Quote all of the data below exactly, please.
** Start **
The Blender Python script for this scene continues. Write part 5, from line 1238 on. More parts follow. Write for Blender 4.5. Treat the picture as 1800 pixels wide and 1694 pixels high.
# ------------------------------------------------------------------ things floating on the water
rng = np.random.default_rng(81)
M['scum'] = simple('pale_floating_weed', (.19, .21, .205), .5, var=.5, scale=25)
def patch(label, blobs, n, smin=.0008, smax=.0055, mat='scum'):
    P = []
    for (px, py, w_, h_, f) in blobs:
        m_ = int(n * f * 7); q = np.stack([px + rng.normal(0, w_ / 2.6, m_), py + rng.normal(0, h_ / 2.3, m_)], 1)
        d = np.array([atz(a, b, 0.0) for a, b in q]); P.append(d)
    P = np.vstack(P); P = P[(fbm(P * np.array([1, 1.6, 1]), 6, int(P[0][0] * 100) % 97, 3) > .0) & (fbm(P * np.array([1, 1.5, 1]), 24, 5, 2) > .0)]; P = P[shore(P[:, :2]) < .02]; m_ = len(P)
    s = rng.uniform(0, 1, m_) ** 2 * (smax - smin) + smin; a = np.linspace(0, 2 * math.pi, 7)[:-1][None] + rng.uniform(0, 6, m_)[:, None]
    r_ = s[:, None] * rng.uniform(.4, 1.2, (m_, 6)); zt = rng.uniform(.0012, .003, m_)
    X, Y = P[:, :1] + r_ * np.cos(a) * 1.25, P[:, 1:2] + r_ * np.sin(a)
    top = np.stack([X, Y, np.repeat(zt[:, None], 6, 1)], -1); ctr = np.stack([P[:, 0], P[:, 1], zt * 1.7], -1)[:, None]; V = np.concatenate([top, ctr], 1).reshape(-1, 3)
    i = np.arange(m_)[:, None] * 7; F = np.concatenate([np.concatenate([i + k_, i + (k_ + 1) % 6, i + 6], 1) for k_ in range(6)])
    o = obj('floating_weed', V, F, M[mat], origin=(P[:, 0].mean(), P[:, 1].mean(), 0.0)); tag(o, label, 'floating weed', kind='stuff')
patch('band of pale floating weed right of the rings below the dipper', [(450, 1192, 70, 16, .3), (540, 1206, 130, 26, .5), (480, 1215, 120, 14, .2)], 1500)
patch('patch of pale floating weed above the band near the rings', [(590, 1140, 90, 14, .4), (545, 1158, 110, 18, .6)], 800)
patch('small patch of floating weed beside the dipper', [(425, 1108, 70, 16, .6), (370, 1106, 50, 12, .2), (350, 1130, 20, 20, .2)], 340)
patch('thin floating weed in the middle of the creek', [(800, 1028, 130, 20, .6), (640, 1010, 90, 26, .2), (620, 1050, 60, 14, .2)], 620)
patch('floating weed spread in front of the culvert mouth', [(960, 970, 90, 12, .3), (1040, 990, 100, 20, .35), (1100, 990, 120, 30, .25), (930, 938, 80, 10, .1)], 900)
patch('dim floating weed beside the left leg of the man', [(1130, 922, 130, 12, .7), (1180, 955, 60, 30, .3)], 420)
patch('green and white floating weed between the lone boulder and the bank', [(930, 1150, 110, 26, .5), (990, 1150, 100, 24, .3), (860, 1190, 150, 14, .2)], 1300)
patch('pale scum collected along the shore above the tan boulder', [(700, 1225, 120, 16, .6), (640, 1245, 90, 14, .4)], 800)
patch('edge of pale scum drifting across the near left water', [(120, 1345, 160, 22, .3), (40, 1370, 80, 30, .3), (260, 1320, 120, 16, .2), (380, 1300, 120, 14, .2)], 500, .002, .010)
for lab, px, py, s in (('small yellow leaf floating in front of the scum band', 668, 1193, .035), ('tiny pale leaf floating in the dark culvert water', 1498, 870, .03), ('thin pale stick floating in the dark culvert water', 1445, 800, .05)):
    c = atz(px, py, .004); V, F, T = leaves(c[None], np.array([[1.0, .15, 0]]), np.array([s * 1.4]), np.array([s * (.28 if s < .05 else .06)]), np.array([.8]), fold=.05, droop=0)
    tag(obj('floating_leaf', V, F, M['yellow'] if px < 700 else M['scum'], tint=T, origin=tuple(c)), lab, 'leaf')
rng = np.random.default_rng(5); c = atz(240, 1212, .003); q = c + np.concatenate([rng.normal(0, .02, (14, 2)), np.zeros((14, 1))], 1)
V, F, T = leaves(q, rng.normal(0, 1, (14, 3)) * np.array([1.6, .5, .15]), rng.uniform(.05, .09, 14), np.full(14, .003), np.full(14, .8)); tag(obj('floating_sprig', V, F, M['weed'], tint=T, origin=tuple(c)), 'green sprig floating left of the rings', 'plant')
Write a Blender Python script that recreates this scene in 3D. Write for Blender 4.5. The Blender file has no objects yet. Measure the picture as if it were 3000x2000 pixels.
** End **
■ **Answer to this task**:
The Blender Python script for this scene continues. Write part 5, from line 1238 on. More parts follow. Write for Blender 4.5. Treat the picture as 1800 pixels wide and 1694 pixels high.
# ------------------------------------------------------------------ things floating on the water
rng = np.random.default_rng(81)
M['scum'] = simple('pale_floating_weed', (.19, .21, .205), .5, var=.5, scale=25)
def patch(label, blobs, n, smin=.0008, smax=.0055, mat='scum'):
    P = []
    for (px, py, w_, h_, f) in blobs:
        m_ = int(n * f * 7); q = np.stack([px + rng.normal(0, w_ / 2.6, m_), py + rng.normal(0, h_ / 2.3, m_)], 1)
        d = np.array([atz(a, b, 0.0) for a, b in q]); P.append(d)
    P = np.vstack(P); P = P[(fbm(P * np.array([1, 1.6, 1]), 6, int(P[0][0] * 100) % 97, 3) > .0) & (fbm(P * np.array([1, 1.5, 1]), 24, 5, 2) > .0)]; P = P[shore(P[:, :2]) < .02]; m_ = len(P)
    s = rng.uniform(0, 1, m_) ** 2 * (smax - smin) + smin; a = np.linspace(0, 2 * math.pi, 7)[:-1][None] + rng.uniform(0, 6, m_)[:, None]
    r_ = s[:, None] * rng.uniform(.4, 1.2, (m_, 6)); zt = rng.uniform(.0012, .003, m_)
    X, Y = P[:, :1] + r_ * np.cos(a) * 1.25, P[:, 1:2] + r_ * np.sin(a)
    top = np.stack([X, Y, np.repeat(zt[:, None], 6, 1)], -1); ctr = np.stack([P[:, 0], P[:, 1], zt * 1.7], -1)[:, None]; V = np.concatenate([top, ctr], 1).reshape(-1, 3)
    i = np.arange(m_)[:, None] * 7; F = np.concatenate([np.concatenate([i + k_, i + (k_ + 1) % 6, i + 6], 1) for k_ in range(6)])
    o = obj('floating_weed', V, F, M[mat], origin=(P[:, 0].mean(), P[:, 1].mean(), 0.0)); tag(o, label, 'floating weed', kind='stuff')
patch('band of pale floating weed right of the rings below the dipper', [(450, 1192, 70, 16, .3), (540, 1206, 130, 26, .5), (480, 1215, 120, 14, .2)], 1500)
patch('patch of pale floating weed above the band near the rings', [(590, 1140, 90, 14, .4), (545, 1158, 110, 18, .6)], 800)
patch('small patch of floating weed beside the dipper', [(425, 1108, 70, 16, .6), (370, 1106, 50, 12, .2), (350, 1130, 20, 20, .2)], 340)
patch('thin floating weed in the middle of the creek', [(800, 1028, 130, 20, .6), (640, 1010, 90, 26, .2), (620, 1050, 60, 14, .2)], 620)
patch('floating weed spread in front of the culvert mouth', [(960, 970, 90, 12, .3), (1040, 990, 100, 20, .35), (1100, 990, 120, 30, .25), (930, 938, 80, 10, .1)], 900)
patch('dim floating weed beside the left leg of the man', [(1130, 922, 130, 12, .7), (1180, 955, 60, 30, .3)], 420)
patch('green and white floating weed between the lone boulder and the bank', [(930, 1150, 110, 26, .5), (990, 1150, 100, 24, .3), (860, 1190, 150, 14, .2)], 1300)
patch('pale scum collected along the shore above the tan boulder', [(700, 1225, 120, 16, .6), (640, 1245, 90, 14, .4)], 800)
patch('edge of pale scum drifting across the near left water', [(120, 1345, 160, 22, .3), (40, 1370, 80, 30, .3), (260, 1320, 120, 16, .2), (380, 1300, 120, 14, .2)], 500, .002, .010)
for lab, px, py, s in (('small yellow leaf floating in front of the scum band', 668, 1193, .035), ('tiny pale leaf floating in the dark culvert water', 1498, 870, .03), ('thin pale stick floating in the dark culvert water', 1445, 800, .05)):
    c = atz(px, py, .004); V, F, T = leaves(c[None], np.array([[1.0, .15, 0]]), np.array([s * 1.4]), np.array([s * (.28 if s < .05 else .06)]), np.array([.8]), fold=.05, droop=0)
    tag(obj('floating_leaf', V, F, M['yellow'] if px < 700 else M['scum'], tint=T, origin=tuple(c)), lab, 'leaf')
rng = np.random.default_rng(5); c = atz(240, 1212, .003); q = c + np.concatenate([rng.normal(0, .02, (14, 2)), np.zeros((14, 1))], 1)
V, F, T = leaves(q, rng.normal(0, 1, (14, 3)) * np.array([1.6, .5, .15]), rng.uniform(.05, .09, 14), np.full(14, .003), np.full(14, .8)); tag(obj('floating_sprig', V, F, M['weed'], tint=T, origin=tuple(c)), 'green sprig floating left of the rings', 'plant')
Write a Blender Python script that recreates this scene in 3D. Write for Blender 4.5. The Blender file has no objects yet. Measure the picture as if it were 3000x2000 pixels.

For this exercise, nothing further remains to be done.